Since when did Parliamentary Committees become law making Courts? -UM


Mogadishu (UM) – In a joint statement between the Parliamentary Committees of Finance and Commerce, the Ministry of Finance’s 5% Sales Tax collected at Mogadishu Port was deemed illegal. This sensational judgement comes at a critical time in which the Federal Government and some of the business community are still debating the tax while others are paying it to release their goods from Mogadishu Port.

The joint Committee statement is unusual because it attempts to nullify a government decision based on Tax laws which exists from the period of President Siad Barre. According to the Ministry of Finance the law which Governs Sales Tax is Law No. 2 which was signed into law 7th January 1984. In any legal system, even in fragile states like Somalia which have experienced painful destruction, the laws remain the same until they are either amended or nullified by Parliament. However, Somali Parliamentarians have got used to shouting “illegal” at anything that they do not understand without legal consultation. This is unconstitutional, immature and destabilising for Somalia’s development.

The Joint Committee statement asserts that Article 125 of the Provisional Constitution provides Parliament a mandate to vote on all new taxes in the country. However, Article 125 concerns the “Establishment of a National Reserve.” The Provisional Constitution does not say that all laws before the Provisional Constitution, which reads like a UN Charter in its pointless perfection, are null and void. Moreover, the provisional constitution does not provide any Committee the right to nullify law, it merely allows it to scrutinise laws and provide recommendations to Parliament.  This is in line with global Parliamentary practice in democratic countries. Given that MP’s benefit from capacity building support to know their jobs, the Committee Members ought to have known this.

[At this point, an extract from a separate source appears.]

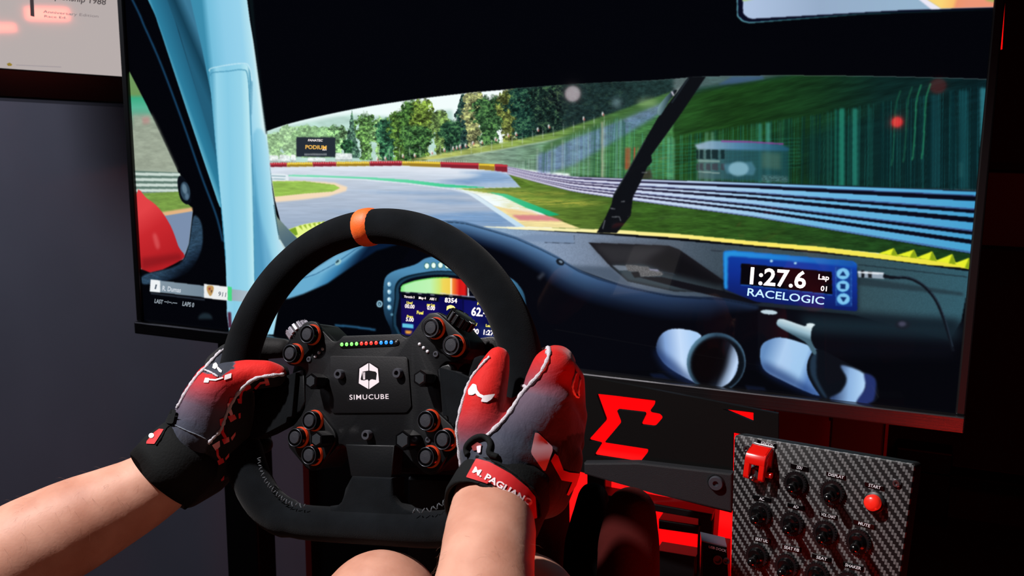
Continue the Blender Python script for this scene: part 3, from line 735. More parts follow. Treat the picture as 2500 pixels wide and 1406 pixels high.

The issue of the 5% Sales Tax is one that has generated passionate discussions and will need further work to convince the public to pay from the Ministry of Finance. However, the argument that Somalis must pay taxes and finance their future is one that Parliamentary Committees of MP’s who are paid through public taxes should support and not undermine. In any case, the Joint Committee should have sought legal advice before releasing the damaging statement with a decision they are legally not allowed to make by the Provisional Constitution they wrongly relied on.

The Joint Parliamentary Committee potentially has a credibility issue as many of their members are strongly linked to private enterprises and the business community for whom they came out strongly in their statement. Some are also opposition to the Government. As a result, there is a public perception that the Joint Committee is acting in its own interest in protecting the business community over advancing the Government’s agenda of financing Somalia’s future. Yet, these MP’s are all waiting for a salary from the Government at the end of the month.

There is no doubt that taxes in Somalia are a contentious issue. The Somali Federal Government must win trust and public support through transparency and accountability. Tax institutions must be strengthened, and revenues collected must be invested in public services for the common good. However, the overwhelming public opinion is that private interests of a few must not override the national development agenda of the Somali nation and its people. Somalia cannot continue to beg other nations for their citizens taxes to rebuild. This is an insult to the pride of the Somali people and a nuisance to aid fatigued partners who are witnesses to Somalia’s economic potential.

A better use of Parliament’s time and that of the Joint Committee of Finance and Commerce is to investigate which of their members own or have shares in what companies and make this public so that their deliberations and decision making can be trusted. More importantly, all MP’s should question the Parliamentary Committee on Finance, rather than congratulating them, on why they are paying 8% income tax on over $3,000 salaries with extra $1,000 plus added for security while Director Generals at Government Ministries on just over $1,000 are paying 12% and other earning over $1,500 are paying 18%. Accountability must start with Parliament.